STATED TASK | Repeat the lines of the data that follow, please, starting at the first and stopping after the one with "return dict(crown=me, trunk=tme, limbs=lme, fruit=fr, bvh=bv)".

DATA BLOCK |
## START

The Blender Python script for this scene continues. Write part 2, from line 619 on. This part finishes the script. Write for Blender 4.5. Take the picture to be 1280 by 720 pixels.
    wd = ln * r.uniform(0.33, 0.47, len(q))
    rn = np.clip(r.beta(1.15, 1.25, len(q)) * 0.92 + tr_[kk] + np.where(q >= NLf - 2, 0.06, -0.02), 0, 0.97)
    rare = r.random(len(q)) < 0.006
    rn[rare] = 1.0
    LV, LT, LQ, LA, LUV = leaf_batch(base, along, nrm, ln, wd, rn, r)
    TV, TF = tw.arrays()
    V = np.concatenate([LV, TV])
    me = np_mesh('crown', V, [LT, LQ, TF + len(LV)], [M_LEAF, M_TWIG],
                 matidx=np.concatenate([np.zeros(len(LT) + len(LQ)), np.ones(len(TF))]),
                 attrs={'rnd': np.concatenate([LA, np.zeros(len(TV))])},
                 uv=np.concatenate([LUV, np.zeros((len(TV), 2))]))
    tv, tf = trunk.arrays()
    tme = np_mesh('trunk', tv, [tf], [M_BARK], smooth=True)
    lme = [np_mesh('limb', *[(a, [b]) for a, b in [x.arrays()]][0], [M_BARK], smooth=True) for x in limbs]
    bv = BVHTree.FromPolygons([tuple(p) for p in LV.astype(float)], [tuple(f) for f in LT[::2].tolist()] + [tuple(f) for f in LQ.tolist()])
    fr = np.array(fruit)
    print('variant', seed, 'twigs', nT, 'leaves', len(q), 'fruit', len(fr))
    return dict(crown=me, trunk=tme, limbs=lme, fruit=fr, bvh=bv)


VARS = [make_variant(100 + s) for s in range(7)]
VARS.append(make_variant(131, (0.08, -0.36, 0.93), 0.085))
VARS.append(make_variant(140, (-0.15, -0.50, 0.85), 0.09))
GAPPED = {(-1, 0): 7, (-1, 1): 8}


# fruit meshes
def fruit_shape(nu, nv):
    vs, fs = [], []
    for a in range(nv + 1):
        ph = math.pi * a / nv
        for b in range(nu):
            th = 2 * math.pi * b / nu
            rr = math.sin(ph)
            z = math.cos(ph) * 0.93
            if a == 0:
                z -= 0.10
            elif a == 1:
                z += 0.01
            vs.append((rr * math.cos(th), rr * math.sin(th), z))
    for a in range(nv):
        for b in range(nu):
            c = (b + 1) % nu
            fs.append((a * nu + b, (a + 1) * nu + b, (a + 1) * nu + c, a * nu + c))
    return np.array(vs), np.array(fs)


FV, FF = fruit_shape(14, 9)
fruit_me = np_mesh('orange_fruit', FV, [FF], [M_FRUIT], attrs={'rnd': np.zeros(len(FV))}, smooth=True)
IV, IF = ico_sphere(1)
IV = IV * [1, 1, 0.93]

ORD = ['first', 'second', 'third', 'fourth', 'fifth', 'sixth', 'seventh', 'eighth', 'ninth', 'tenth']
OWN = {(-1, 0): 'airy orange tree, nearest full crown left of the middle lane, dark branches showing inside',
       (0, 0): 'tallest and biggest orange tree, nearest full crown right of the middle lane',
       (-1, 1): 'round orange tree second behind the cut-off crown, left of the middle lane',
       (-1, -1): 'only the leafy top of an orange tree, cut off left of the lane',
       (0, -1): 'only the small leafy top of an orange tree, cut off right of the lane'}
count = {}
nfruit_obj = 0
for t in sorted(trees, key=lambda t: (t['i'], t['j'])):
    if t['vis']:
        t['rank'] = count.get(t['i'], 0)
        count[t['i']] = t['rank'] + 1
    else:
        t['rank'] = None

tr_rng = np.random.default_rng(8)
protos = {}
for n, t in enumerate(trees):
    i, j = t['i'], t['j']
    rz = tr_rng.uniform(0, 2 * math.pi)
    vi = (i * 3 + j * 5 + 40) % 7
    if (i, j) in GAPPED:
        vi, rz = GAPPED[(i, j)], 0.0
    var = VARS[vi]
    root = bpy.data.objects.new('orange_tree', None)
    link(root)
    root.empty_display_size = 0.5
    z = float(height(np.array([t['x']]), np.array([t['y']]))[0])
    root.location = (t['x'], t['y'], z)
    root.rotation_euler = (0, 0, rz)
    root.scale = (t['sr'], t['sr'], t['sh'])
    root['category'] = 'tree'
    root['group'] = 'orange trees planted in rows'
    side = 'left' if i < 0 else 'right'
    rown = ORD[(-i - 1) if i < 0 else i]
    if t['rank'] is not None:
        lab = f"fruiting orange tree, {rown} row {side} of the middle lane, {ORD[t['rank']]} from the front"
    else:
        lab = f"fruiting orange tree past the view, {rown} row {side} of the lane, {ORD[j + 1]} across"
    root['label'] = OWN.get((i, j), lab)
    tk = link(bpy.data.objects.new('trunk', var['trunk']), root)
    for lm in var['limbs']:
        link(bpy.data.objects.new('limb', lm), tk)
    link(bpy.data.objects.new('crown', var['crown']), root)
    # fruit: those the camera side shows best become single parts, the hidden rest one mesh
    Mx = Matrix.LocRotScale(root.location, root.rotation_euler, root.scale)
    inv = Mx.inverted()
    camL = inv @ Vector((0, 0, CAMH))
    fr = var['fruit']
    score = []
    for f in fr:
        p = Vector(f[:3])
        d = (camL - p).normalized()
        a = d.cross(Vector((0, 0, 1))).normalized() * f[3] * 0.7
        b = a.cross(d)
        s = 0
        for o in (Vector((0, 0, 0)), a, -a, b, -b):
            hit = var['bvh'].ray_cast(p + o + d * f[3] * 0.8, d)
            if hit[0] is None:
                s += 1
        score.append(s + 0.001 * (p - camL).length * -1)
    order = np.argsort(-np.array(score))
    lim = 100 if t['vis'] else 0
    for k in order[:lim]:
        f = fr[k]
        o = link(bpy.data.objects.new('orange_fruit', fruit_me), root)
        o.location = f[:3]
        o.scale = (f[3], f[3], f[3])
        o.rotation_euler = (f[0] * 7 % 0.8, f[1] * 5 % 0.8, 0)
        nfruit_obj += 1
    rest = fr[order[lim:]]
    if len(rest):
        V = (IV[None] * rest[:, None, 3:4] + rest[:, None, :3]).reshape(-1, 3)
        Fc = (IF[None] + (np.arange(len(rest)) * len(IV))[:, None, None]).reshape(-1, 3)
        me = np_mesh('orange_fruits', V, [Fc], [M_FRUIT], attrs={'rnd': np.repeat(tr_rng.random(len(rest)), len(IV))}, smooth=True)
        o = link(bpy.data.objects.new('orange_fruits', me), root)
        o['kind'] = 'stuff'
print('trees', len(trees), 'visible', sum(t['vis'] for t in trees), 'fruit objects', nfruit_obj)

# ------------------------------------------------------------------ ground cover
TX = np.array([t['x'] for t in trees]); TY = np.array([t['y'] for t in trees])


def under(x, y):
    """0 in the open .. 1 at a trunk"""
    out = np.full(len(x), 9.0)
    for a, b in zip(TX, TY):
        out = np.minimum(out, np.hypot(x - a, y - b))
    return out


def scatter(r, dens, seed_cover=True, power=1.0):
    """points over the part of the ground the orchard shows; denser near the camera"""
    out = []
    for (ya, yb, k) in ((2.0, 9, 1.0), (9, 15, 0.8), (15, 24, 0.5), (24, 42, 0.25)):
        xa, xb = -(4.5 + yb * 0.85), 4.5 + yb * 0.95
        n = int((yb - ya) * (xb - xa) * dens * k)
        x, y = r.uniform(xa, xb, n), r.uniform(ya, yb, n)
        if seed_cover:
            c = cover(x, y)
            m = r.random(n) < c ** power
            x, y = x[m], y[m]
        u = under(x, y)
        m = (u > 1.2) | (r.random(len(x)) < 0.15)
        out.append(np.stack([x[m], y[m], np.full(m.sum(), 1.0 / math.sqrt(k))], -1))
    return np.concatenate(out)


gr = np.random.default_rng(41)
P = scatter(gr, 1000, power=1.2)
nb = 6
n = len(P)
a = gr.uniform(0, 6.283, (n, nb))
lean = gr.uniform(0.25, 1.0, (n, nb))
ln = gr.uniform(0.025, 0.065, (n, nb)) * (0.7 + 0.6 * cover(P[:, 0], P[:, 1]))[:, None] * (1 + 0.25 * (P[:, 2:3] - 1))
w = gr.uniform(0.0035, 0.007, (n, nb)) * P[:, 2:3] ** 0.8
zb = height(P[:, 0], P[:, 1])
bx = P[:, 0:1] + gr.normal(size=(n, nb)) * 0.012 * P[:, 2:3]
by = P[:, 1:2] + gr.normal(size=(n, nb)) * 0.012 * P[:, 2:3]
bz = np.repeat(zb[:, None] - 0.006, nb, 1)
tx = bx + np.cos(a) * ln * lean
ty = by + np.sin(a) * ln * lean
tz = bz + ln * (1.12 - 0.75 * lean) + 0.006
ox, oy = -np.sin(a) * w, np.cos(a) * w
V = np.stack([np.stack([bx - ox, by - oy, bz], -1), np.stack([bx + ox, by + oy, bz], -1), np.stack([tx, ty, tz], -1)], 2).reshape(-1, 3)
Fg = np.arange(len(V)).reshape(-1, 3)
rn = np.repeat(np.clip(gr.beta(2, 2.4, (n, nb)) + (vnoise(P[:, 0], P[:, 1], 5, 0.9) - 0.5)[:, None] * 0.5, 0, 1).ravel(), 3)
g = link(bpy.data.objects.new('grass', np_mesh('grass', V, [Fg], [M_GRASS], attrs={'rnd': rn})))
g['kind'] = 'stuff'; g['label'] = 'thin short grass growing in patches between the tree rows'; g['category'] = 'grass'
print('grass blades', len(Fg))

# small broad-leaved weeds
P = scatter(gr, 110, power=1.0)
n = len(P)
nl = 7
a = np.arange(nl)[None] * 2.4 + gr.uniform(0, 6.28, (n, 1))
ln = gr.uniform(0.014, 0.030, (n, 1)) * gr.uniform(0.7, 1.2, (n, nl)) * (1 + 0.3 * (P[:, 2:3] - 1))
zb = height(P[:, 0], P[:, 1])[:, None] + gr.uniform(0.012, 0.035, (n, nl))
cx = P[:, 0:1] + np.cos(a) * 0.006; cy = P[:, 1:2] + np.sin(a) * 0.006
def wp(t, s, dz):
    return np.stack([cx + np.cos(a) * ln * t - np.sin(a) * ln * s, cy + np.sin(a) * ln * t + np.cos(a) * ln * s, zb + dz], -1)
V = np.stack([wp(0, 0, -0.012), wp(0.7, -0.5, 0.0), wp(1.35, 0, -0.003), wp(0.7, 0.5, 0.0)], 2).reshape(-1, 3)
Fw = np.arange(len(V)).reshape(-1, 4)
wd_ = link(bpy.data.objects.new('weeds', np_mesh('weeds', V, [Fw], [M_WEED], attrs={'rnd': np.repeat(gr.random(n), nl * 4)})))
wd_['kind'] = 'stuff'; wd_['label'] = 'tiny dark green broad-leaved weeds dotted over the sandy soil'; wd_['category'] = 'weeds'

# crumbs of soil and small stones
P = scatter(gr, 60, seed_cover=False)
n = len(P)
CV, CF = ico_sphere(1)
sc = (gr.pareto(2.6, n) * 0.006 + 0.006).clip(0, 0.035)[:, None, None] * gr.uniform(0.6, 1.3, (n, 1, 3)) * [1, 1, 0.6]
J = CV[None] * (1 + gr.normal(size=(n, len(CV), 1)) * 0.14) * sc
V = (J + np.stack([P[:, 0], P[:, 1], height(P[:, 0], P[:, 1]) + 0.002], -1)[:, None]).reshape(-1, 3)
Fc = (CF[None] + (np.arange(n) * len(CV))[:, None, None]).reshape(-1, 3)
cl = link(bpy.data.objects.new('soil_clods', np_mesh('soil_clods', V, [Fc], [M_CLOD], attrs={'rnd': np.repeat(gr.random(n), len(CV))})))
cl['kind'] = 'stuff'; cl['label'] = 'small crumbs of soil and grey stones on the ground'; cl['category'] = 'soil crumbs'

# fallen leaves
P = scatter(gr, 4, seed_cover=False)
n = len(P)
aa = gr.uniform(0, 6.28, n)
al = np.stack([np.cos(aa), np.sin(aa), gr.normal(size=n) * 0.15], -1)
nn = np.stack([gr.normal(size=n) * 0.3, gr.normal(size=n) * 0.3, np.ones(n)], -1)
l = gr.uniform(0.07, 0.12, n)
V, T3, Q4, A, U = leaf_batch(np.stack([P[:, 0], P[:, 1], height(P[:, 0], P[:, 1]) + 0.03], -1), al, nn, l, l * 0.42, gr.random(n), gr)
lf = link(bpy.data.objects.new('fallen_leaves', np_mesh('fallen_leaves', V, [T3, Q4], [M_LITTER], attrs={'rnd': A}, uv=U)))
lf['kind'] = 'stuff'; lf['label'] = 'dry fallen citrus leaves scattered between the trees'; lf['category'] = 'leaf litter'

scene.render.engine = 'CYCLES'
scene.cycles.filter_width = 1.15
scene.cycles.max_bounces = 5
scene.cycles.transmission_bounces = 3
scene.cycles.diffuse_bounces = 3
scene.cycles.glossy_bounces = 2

## END

ANSWER FOR THIS EXERCISE |
The Blender Python script for this scene continues. Write part 2, from line 619 on. This part finishes the script. Write for Blender 4.5. Take the picture to be 1280 by 720 pixels.
    wd = ln * r.uniform(0.33, 0.47, len(q))
    rn = np.clip(r.beta(1.15, 1.25, len(q)) * 0.92 + tr_[kk] + np.where(q >= NLf - 2, 0.06, -0.02), 0, 0.97)
    rare = r.random(len(q)) < 0.006
    rn[rare] = 1.0
    LV, LT, LQ, LA, LUV = leaf_batch(base, along, nrm, ln, wd, rn, r)
    TV, TF = tw.arrays()
    V = np.concatenate([LV, TV])
    me = np_mesh('crown', V, [LT, LQ, TF + len(LV)], [M_LEAF, M_TWIG],
                 matidx=np.concatenate([np.zeros(len(LT) + len(LQ)), np.ones(len(TF))]),
                 attrs={'rnd': np.concatenate([LA, np.zeros(len(TV))])},
                 uv=np.concatenate([LUV, np.zeros((len(TV), 2))]))
    tv, tf = trunk.arrays()
    tme = np_mesh('trunk', tv, [tf], [M_BARK], smooth=True)
    lme = [np_mesh('limb', *[(a, [b]) for a, b in [x.arrays()]][0], [M_BARK], smooth=True) for x in limbs]
    bv = BVHTree.FromPolygons([tuple(p) for p in LV.astype(float)], [tuple(f) for f in LT[::2].tolist()] + [tuple(f) for f in LQ.tolist()])
    fr = np.array(fruit)
    print('variant', seed, 'twigs', nT, 'leaves', len(q), 'fruit', len(fr))
    return dict(crown=me, trunk=tme, limbs=lme, fruit=fr, bvh=bv)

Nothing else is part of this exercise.